The required output is a word-for-word copy of the lines from the line bearing "The Blender Python" through the line bearing "part('inner_ledge', bx(bx0, bx0", inclusive, and no other lines.

### [Data provided]
----

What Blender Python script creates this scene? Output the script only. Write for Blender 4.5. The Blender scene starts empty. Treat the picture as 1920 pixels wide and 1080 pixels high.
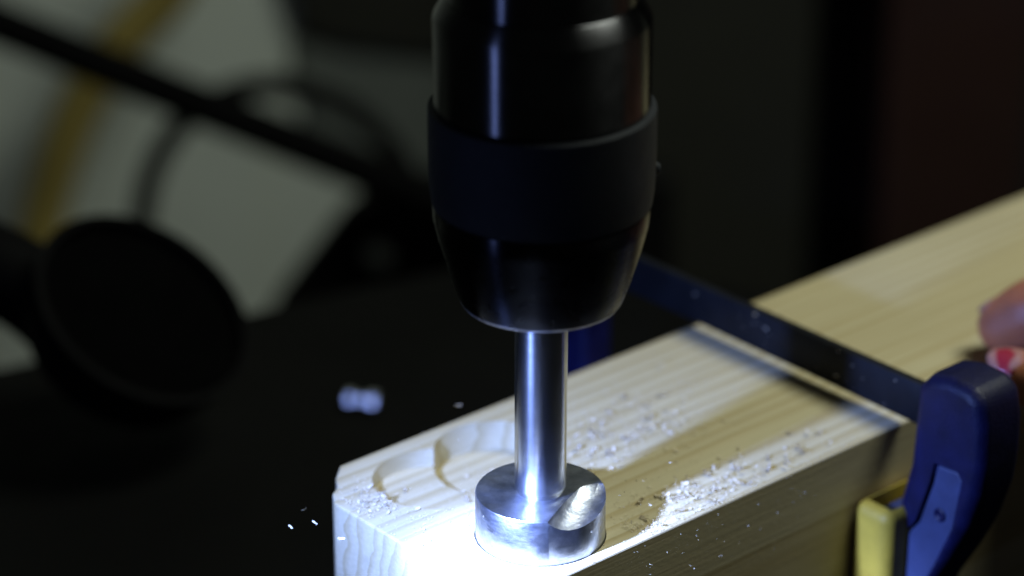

----

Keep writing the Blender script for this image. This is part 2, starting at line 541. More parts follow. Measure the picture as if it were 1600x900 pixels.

----

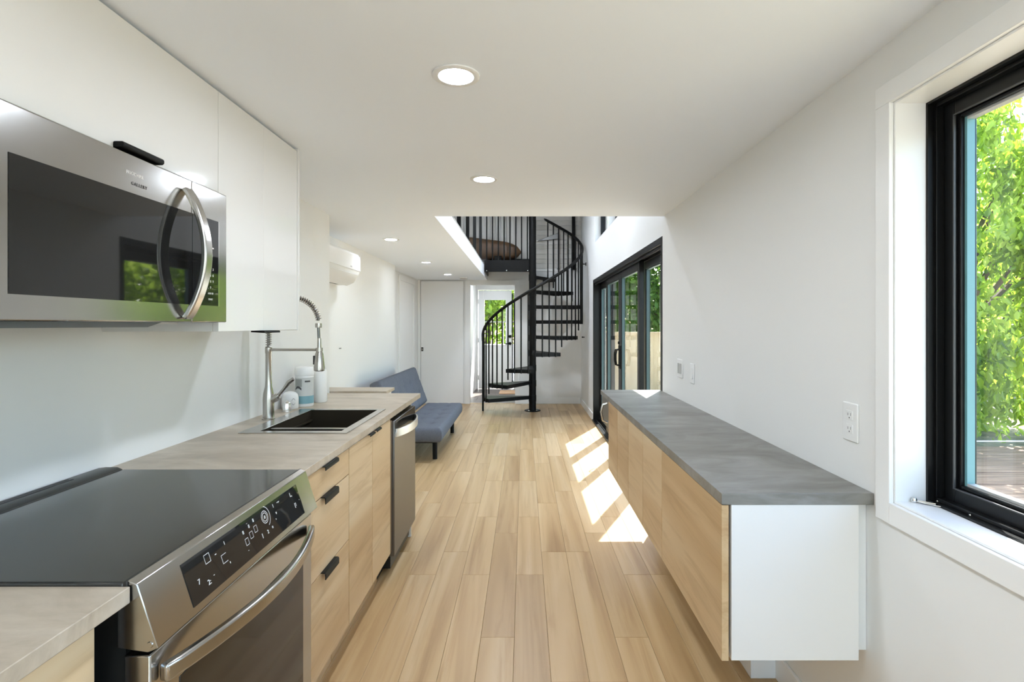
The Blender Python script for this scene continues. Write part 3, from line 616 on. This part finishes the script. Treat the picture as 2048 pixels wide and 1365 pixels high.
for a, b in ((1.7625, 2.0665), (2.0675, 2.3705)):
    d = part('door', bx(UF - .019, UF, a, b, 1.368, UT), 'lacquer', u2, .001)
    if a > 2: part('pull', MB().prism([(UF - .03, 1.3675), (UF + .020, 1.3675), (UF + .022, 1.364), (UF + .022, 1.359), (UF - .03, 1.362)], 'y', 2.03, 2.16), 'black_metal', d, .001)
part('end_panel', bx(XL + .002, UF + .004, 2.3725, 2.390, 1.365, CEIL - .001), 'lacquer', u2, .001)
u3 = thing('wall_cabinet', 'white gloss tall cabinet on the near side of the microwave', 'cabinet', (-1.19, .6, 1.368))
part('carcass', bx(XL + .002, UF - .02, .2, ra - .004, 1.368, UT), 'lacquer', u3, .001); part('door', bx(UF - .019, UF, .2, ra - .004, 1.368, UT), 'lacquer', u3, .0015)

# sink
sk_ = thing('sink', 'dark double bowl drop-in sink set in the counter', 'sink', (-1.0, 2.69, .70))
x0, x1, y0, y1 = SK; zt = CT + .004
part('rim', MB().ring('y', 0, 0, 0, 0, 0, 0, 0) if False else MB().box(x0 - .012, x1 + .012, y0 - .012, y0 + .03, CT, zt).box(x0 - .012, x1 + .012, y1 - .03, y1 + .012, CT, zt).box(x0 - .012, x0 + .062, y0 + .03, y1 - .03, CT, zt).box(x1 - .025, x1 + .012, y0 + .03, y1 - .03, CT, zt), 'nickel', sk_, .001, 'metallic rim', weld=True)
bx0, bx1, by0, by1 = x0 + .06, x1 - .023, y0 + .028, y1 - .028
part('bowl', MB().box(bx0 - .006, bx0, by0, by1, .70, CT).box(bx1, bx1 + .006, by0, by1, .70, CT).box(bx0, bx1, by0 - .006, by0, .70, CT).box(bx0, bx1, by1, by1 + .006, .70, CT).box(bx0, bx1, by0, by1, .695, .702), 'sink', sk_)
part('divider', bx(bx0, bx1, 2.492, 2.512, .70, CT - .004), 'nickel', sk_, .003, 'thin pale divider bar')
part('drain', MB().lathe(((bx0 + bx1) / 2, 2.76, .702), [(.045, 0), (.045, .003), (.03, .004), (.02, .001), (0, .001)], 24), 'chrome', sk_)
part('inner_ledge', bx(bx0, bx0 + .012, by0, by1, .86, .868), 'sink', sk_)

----

### [Finished task]
The Blender Python script for this scene continues. Write part 3, from line 616 on. This part finishes the script. Treat the picture as 2048 pixels wide and 1365 pixels high.
for a, b in ((1.7625, 2.0665), (2.0675, 2.3705)):
    d = part('door', bx(UF - .019, UF, a, b, 1.368, UT), 'lacquer', u2, .001)
    if a > 2: part('pull', MB().prism([(UF - .03, 1.3675), (UF + .020, 1.3675), (UF + .022, 1.364), (UF + .022, 1.359), (UF - .03, 1.362)], 'y', 2.03, 2.16), 'black_metal', d, .001)
part('end_panel', bx(XL + .002, UF + .004, 2.3725, 2.390, 1.365, CEIL - .001), 'lacquer', u2, .001)
u3 = thing('wall_cabinet', 'white gloss tall cabinet on the near side of the microwave', 'cabinet', (-1.19, .6, 1.368))
part('carcass', bx(XL + .002, UF - .02, .2, ra - .004, 1.368, UT), 'lacquer', u3, .001); part('door', bx(UF - .019, UF, .2, ra - .004, 1.368, UT), 'lacquer', u3, .0015)

# sink
sk_ = thing('sink', 'dark double bowl drop-in sink set in the counter', 'sink', (-1.0, 2.69, .70))
x0, x1, y0, y1 = SK; zt = CT + .004
part('rim', MB().ring('y', 0, 0, 0, 0, 0, 0, 0) if False else MB().box(x0 - .012, x1 + .012, y0 - .012, y0 + .03, CT, zt).box(x0 - .012, x1 + .012, y1 - .03, y1 + .012, CT, zt).box(x0 - .012, x0 + .062, y0 + .03, y1 - .03, CT, zt).box(x1 - .025, x1 + .012, y0 + .03, y1 - .03, CT, zt), 'nickel', sk_, .001, 'metallic rim', weld=True)
bx0, bx1, by0, by1 = x0 + .06, x1 - .023, y0 + .028, y1 - .028
part('bowl', MB().box(bx0 - .006, bx0, by0, by1, .70, CT).box(bx1, bx1 + .006, by0, by1, .70, CT).box(bx0, bx1, by0 - .006, by0, .70, CT).box(bx0, bx1, by1, by1 + .006, .70, CT).box(bx0, bx1, by0, by1, .695, .702), 'sink', sk_)
part('divider', bx(bx0, bx1, 2.492, 2.512, .70, CT - .004), 'nickel', sk_, .003, 'thin pale divider bar')
part('drain', MB().lathe(((bx0 + bx1) / 2, 2.76, .702), [(.045, 0), (.045, .003), (.03, .004), (.02, .001), (0, .001)], 24), 'chrome', sk_)
part('inner_ledge', bx(bx0, bx0 + .012, by0, by1, .86, .868), 'sink', sk_)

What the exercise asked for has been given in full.